Quantum Measurements in the Presence of Symmetry

This thesis concerns how symmetries impinge on quantum mechanical measurements,
and preclude certain self adjoint operators from representing observable
quantities. After developing the requisite mathematical machinery and aspects
of quantum measurement theory necessary for our analysis, we proceed to critically
review the literature surrounding the remarkable theorem of Wigner,
Araki and Yanase (WAY) that prohibits accurate and repeatable measurements
of any observable not commuting with an additive conserved quantity, as well
as discussing the conditions under which approximate measurements with approximate
degrees of repeatability can be achieved. We strengthen the original
statement of the WAY theorem and generalise it to the case of position measurements
obeying momentum conservation, leading to a solution of a long-standing
problem of Stein and Shimony.
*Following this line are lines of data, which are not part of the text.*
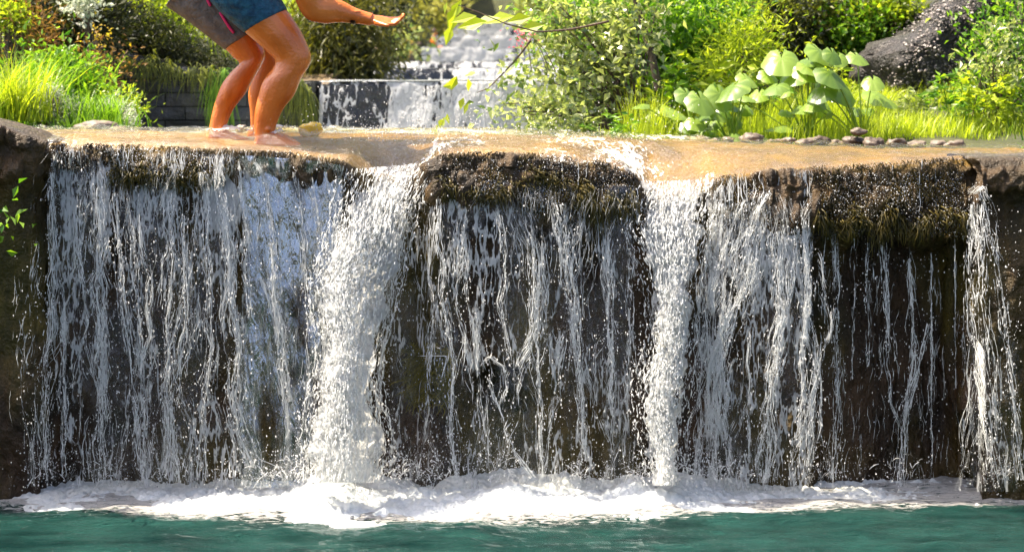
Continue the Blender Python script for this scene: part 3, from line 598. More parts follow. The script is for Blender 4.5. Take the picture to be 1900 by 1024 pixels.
    tag(mesh_obj('spray', V, Fc, M['drop']), 'fine spray of white drops hanging above the ledge', 'spray', None, 'stuff')
pool()

#@@PART2
# ------------------------------------------------------------------ ground: stream bed, banks and the hill behind
ST = [(14.0, 155, 590), (18.5, 130, 655), (24, 117, 720), (34, 90, 780), (47, 68, 800), (60, 55, 825), (72, 44, 835)]      # weir distance, pixel row of its lip, pixel column of its left end
STZ = [CAMH - (y - HY) * d / F for d, y, x in ST]; STX = [(x - CX) * d / F for d, y, x in ST]
DD = np.array([s_[0] for s_ in ST]); STZ = np.array(STZ); STX = np.array(STX)
def chan_z(Y): return np.interp(Y, np.r_[11.2, 13.9, DD, 90, 130, 400], np.r_[1.72, 1.74, STZ, STZ[-1] + 3.5, STZ[-1] + 24, STZ[-1] + 120])
def chan_floor(Y): return np.interp(Y, np.r_[13.9, np.stack([DD, np.r_[DD[1:] - .02, 89.9]], 1).ravel(), 90, 130, 400], np.r_[1.74, np.repeat(STZ, 2), STZ[-1] + 3.5, STZ[-1] + 24, STZ[-1] + 120])
def ground_z(X, Y):
    base = np.interp(Y, [-10, 9.4, 9.9, 10.6, 11.2, 13.9], [-1.2, -1.2, .9, 1.3, 1.70, 1.72])
    bankL = smooth(-2.95, -3.7, X) * np.interp(Y, [10.8, 12, 13.9], [.06, .16, .36]); bankR = smooth(.6, 3.2, X) * np.interp(Y, [10.8, 11.4, 12.6, 13.9], [.0, .10, .27, .45])
    side = smooth(3.3, 4.4, np.abs(X)) * (2.0 - np.minimum(base, 2.0)) * smooth(-10, 4, Y)
    z1 = base + np.where(Y > 10.7, bankL + bankR, 0) + np.where(Y < 11.2, side, side * smooth(12.5, 11.2, Y))
    zc = chan_z(Y); lx = np.interp(Y, DD, STX - .12)
    L = np.interp(X - lx, [-40, -4, -1.9, -1.4, -.9, -.25, 0], [4.2, 1.35, .72, .58, .38, .20, 0]) * smooth(14.0, 15.0, Y) + np.where(X < lx, .05 * (Y - 14) * smooth(0, -1.5, X - lx), 0)
    Rr = np.interp(X, [1.7, 2.0, 4, 8, 40], [0, .35, .9, 1.9, 6.0]) + np.where(X > 1.9, .07 * (Y - 14), 0)
    m_ = smooth(lx - .5, lx - .05, X) * smooth(2.5, 2.1, X); z2 = (zc - .12) * (1 - m_) + (chan_floor(Y) - .22) * m_ + L + Rr
    t = smooth(13.9, 14.35, Y)
    z = z1 * (1 - t) + z2 * t
    return z + .03 * fbm(X * 1.7, Y * 1.7, 0, 201, 4) * smooth(10.5, 11.5, Y) + .3 * fbm(X * .1, Y * .1, 0, 202, 3) * smooth(30, 80, Y)
xs = np.concatenate([np.linspace(-260, -12, 40)[:-1], np.linspace(-12, -5, 50)[:-1], np.linspace(-5, 5, 260)[:-1], np.linspace(5, 12, 50)[:-1], np.linspace(12, 260, 40)])
ys = np.concatenate([np.linspace(-200, 6, 30)[:-1], np.linspace(6, 16, 170)[:-1], np.linspace(16, 80, 200)[:-1], np.linspace(80, 420, 60)])
XX, YY = np.meshgrid(xs, ys, indexing='ij'); ZZ = ground_z(XX, YY)
tag(mesh_obj('ground', np.stack([XX, YY, ZZ], -1), gridf(len(xs), len(ys))[:, ::-1], M['soil']), kind='structure')

def ray_ground(px, py):
    """point of the ground seen at a pixel"""
    Y = np.linspace(10.9, 110, 4000); p = P(px, py, Y); k = np.argmax(p[:, 2] < ground_z(p[:, 0], Y)); return p[k]

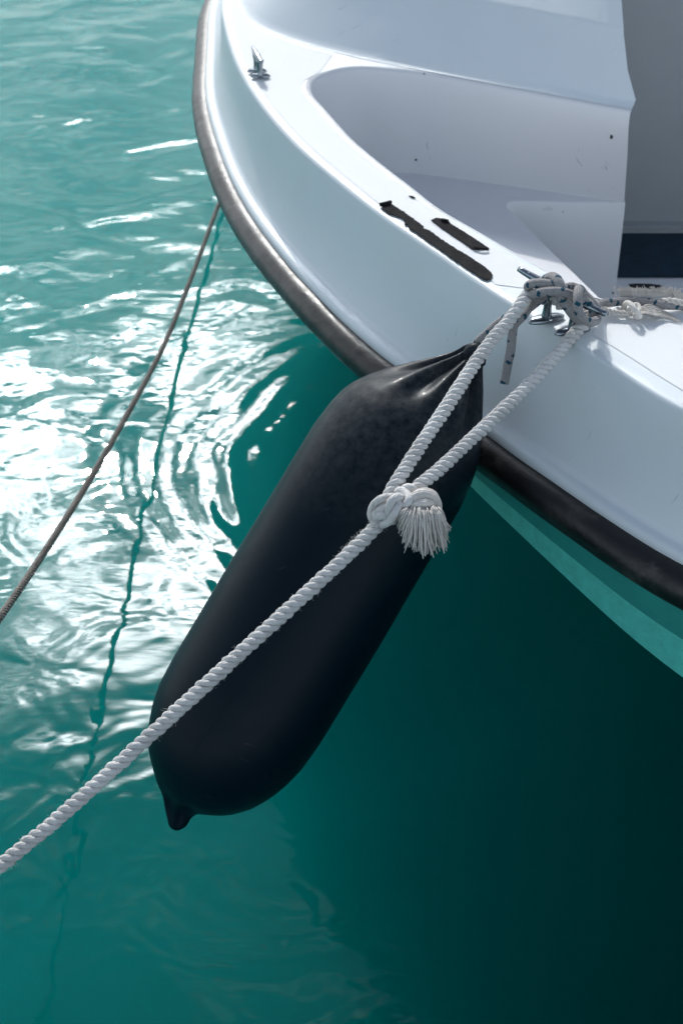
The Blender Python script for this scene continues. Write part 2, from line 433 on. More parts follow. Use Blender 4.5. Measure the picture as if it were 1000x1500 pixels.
# make sure it points away from the boat's inside
sgn = 1 if outward(ridge, N // 2).dot(Vector((-.7, -.7, 0))) > 0 else -1
def nearest(curve, p):
    return min(range(len(curve)), key=lambda i: (curve[i].x - p.x) ** 2 + (curve[i].y - p.y) ** 2)
stations = []
for i, r in enumerate(ridge):
    j = nearest(crease, r); stations.append((r, outward(ridge, i) * sgn, crease[j], outward(crease, j) * sgn))
def loft(bm, rows, mats=None):
    vs = [[bm.verts.new(p) for p in row] for row in rows]
    for a, b in zip(vs, vs[1:]):
        for k in range(len(a) - 1):
            if (a[k].co - b[k].co).length + (a[k + 1].co - b[k + 1].co).length < 1e-7: continue
            try: f = bm.faces.new((a[k], a[k + 1], b[k + 1], b[k]))
            except ValueError: continue
            if mats: f.material_index = mats[k]
    return vs
cs = smooth([q[2] for q in stations], 10); ms = smooth([q[3] for q in stations], 10)
stations = [(q[0], q[1], c_, m_.normalized()) for q, c_, m_ in zip(stations, cs, ms)]
# topside: deck edge, cove, lip
i0 = min(range(N), key=lambda i: (ridge[i] - PZ(762, 455, Zd)).length)
rows = []
for si, (r, n, c, m) in enumerate(stations):
    row = [r - n * .034 + Vector((0, 0, 0)), r - n * .014]
    for a in (15, 40, 65, 85):
        rad = .0065
        row.append(r - n * rad + n * (rad * math.sin(R(a))) + Vector((0, 0, -rad * (1 - math.cos(R(a))))))
    top = row[-1]
    for t in (.12, .3, .5, .7, .85, .95):
        q = top.lerp(c, t)
        nn = (n + m).normalized()
        q = q - nn * (.007 * math.sin(math.pi * t ** 1.35)) + nn * (.0065 * math.exp(-abs(si - i0 - 1.5 * t) / 5.) * math.sin(math.pi * min(1, t + .12)))
        row.append(q)
    row.append(c + Vector((0, 0, 0)))
    row += [c + m * .004 + Vector((0, 0, -.0015)), c + m * .011 + Vector((0, 0, -.0015)), c + m * .015 + Vector((0, 0, -.004)), c + m * .0165 + Vector((0, 0, -.009)), c + m * .0165 + Vector((0, 0, -.020)), c - m * .004 + Vector((0, 0, -.020))]
    rows.append(row)
bm = bmesh.new(); loft(bm, rows)
top_o = build('topside', bm, M_gel, boat)

# rub rail tube
rr_pts = plan([(px, py) for px, py in raily_px], Zr, ([(.24, 4.76), (-.08, 4.1), (-.235, 3.6)], [(.60, 1.06), (1.2, .76), (2.2, .33)]))
rail_c = []
for k in range(0, 2 * N, 3):
    p = crease[k]; m = outward(crease, k) * sgn
    rail_c.append(Vector((p.x, p.y, 0)) + m * .018 + Vector((0, 0, Zr - .006)))
rail_c = smooth(rail_c, 3)
bm = bmesh.new()
dense = catmull(rail_c, 420)
tube(bm, dense, lambda f: .0255 + .0010 * noise.noise(Vector((f * 60, 0, 0))), 20)
rail_o = build('rub_rail', bm, M_rubber, boat)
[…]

A superselection rule appearing as the existence
of an observable which commutes with all others gives rise to a stronger
restriction than the WAY theorem, yielding self adjoint operators which do not
represent observable quantities. We analyse various perspectives on superselection
rules, aiming to clarify different viewpoints appearing in the literature
since the inception of the topic in 1952. We exploit an explicit description
of relative phase observables which have been lacking in other contributions,
delineating conditions under which relative and (prohibited) absolute phases
become statistically close. By providing simple models we are able to mimic a
number of attempts to overcome superselection rules, in order to highlight the
generic features of such attempts. We show that the statistical proximity of absolute
and relative quantities arises only when there is a highly localised phase
reference, and that the superselection rule compatible relative phase factors
between certain superpositions takes on the appearence of a forbidden relative
phase factor in this limit. However, we argue that these relative phase factors
can be determined fully within the confines of a superselection rule.